Allums' story first surfaced Monday on, which reported that Allums "will be the first publicly transgender person" to play NCAA Division I college basketball. By Wednesday, the interest had reached the point that the university had to hold a media day just for the player formerly known as Kay-Kay Allums, giving him a chance to address the many questions that come with such a unique status.

Allums says his plan was not to come out now and just finish his GW basketball career first.

But plans change.

"It got too tough. It got too tough to not be me," Allums said. "People would call me a girl and say, 'she' and refer to me as someone I knew I wasn't."

In high school in suburban Minneapolis, Allums decided he was perhaps a lesbian, but the transgender thoughts were triggered when his mother, during a testy back-and-forth, texted him the message: "Who do you think you are, young lady?"

Maybe, Allums felt, he wasn't a young lady after all.

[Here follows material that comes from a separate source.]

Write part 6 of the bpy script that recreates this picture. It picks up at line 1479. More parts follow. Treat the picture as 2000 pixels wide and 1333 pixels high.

"Before that, I was one of those people who would look down upon 'trans' or whatever," Allums said. "And I was like, 'How could you feel like that?' But when my mom sent me that text message, and I was like, 'Wow, I'm one of those weird people I was talking about.' And I actually looked it up, looked more into it, and that was just me."

Allums talked about the "two boxes" of male and female, and how he feels he belongs in the box marked "male." He started telling teammates and coach Mike Bozeman, but telling mom was the hard one.